== DESCRIPTION OF THE TASK ==
From the very first line of the data to the line containing "def V(*a): return Vector(a)", retype everything exactly, leaving the pictures behind.
--- start ---
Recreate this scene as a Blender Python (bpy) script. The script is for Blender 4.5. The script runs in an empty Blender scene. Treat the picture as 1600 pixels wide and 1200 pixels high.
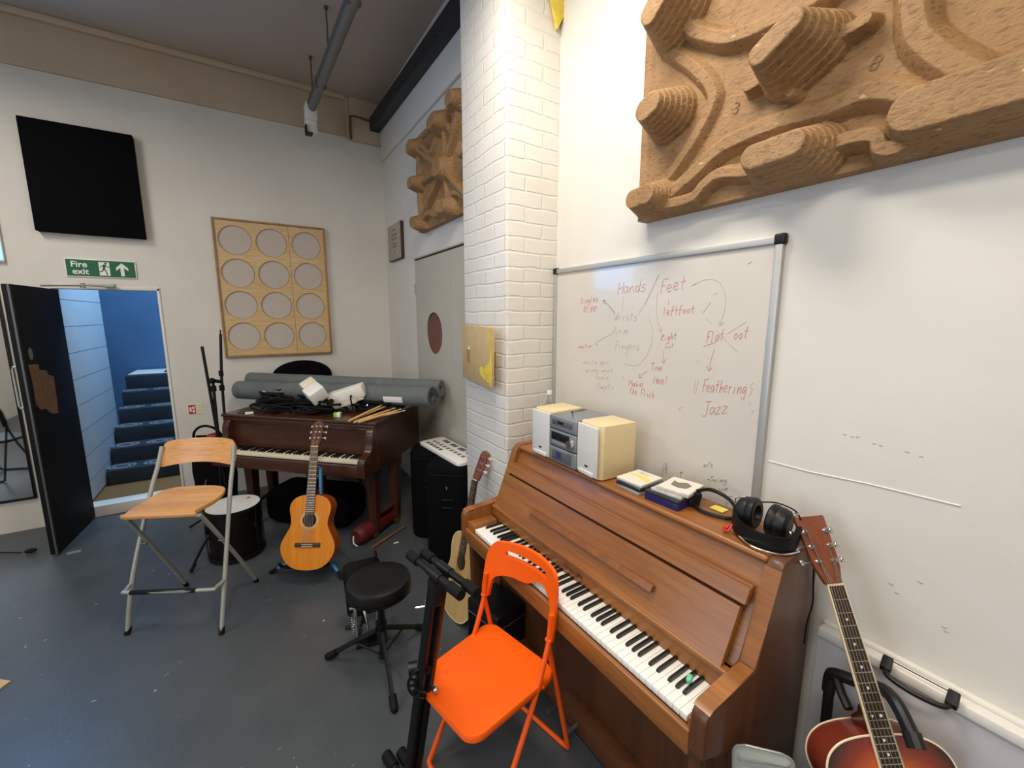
import bpy, bmesh, math, random
import numpy as np
from mathutils import Matrix, Vector, Euler
random.seed(11)
rng = np.random.default_rng(5)
SC = bpy.context.scene
COL = SC.collection
I4 = Matrix.Identity(4)
PI = math.pi
def R(d): return math.radians(d)
def V(*a): return Vector(a)

# ------------------------------------------------------------------ materials
def lin(c):
    return tuple((x/255/12.92 if x/255 <= .04045 else ((x/255+.055)/1.055)**2.4) for x in c) + (1,)
class NT:
    def __init__(s, name):
        s.m = bpy.data.materials.new(name); s.m.use_nodes = True
        s.t = s.m.node_tree; s.n = s.t.nodes; s.p = s.n['Principled BSDF']
    def new(s, typ, **kw):
        n = s.n.new(typ)
        for k, v in kw.items(): setattr(n, k, v)
        return n
    def link(s, a, b): s.t.links.new(a, b)
    def coord(s, scale=(1, 1, 1), rot=(0, 0, 0), loc=(0, 0, 0)):
        c = s.new('ShaderNodeTexCoord'); mp = s.new('ShaderNodeMapping')
        mp.inputs['Scale'].default_value = scale; mp.inputs['Rotation'].default_value = rot; mp.inputs['Location'].default_value = loc
        s.link(c.outputs['Object'], mp.inputs['Vector']); return mp.outputs['Vector']
    def noise(s, vec, scale, detail=4, rough=.5):
        n = s.new('ShaderNodeTexNoise'); n.inputs['Scale'].default_value = scale
        n.inputs['Detail'].default_value = detail; n.inputs['Roughness'].default_value = rough
        s.link(vec, n.inputs['Vector']); return n.outputs['Fac']
    def ramp(s, fac, stops):
        r = s.new('ShaderNodeValToRGB'); e = r.color_ramp.elements
        while len(e) < len(stops): e.new(.5)
        for i, (p, c) in enumerate(stops): e[i].position = p; e[i].color = c
        s.link(fac, r.inputs['Fac']); return r.outputs['Color']
    def mix(s, fac, a, b, typ='MIX'):
        m = s.new('ShaderNodeMix', data_type='RGBA', blend_type=typ)
        for sock, val in ((m.inputs[0], fac), (m.inputs[6], a), (m.inputs[7], b)):
            if hasattr(val, 'links'): s.link(val, sock)
            else: sock.default_value = val
        return m.outputs[2]
    def bump(s, h, strength=.3, dist=.01, prev=None):
        b = s.new('ShaderNodeBump'); b.inputs['Strength'].default_value = strength; b.inputs['Distance'].default_value = dist
        s.link(h, b.inputs['Height'])
        if prev is not None: s.link(prev, b.inputs['Normal'])
        s.link(b.outputs['Normal'], s.p.inputs['Normal']); return b.outputs['Normal']
    def base(s, c):
        if hasattr(c, 'links'): s.link(c, s.p.inputs['Base Color'])
        else: s.p.inputs['Base Color'].default_value = c
def mat(name, col, rough=.5, metal=0, var=0, vs=6, bump=0, bs=60, spec=.5, coat=0, bd=.004):
    t = NT(name); p = t.p
    p.inputs['Roughness'].default_value = rough; p.inputs['Metallic'].default_value = metal
    p.inputs['Specular IOR Level'].default_value = spec; p.inputs['Coat Weight'].default_value = coat
    c = lin(col)
    v = t.coord()
    if var:
        f = t.noise(v, vs, 5, .6)
        a = tuple(max(0, x*(1-var)) for x in c[:3]) + (1,); b = tuple(min(1, x*(1+var)) for x in c[:3]) + (1,)
        t.base(t.ramp(f, [(.3, a), (.7, b)]))
    else: t.base(c)
    if bump: t.bump(t.noise(v, bs, 4, .6), bump, bd)
    return t.m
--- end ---
== RESPONSE TO THE TASK ==
Recreate this scene as a Blender Python (bpy) script. The script is for Blender 4.5. The script runs in an empty Blender scene. Treat the picture as 1600 pixels wide and 1200 pixels high.
import bpy, bmesh, math, random
import numpy as np
from mathutils import Matrix, Vector, Euler
random.seed(11)
rng = np.random.default_rng(5)
SC = bpy.context.scene
COL = SC.collection
I4 = Matrix.Identity(4)
PI = math.pi
def R(d): return math.radians(d)
def V(*a): return Vector(a)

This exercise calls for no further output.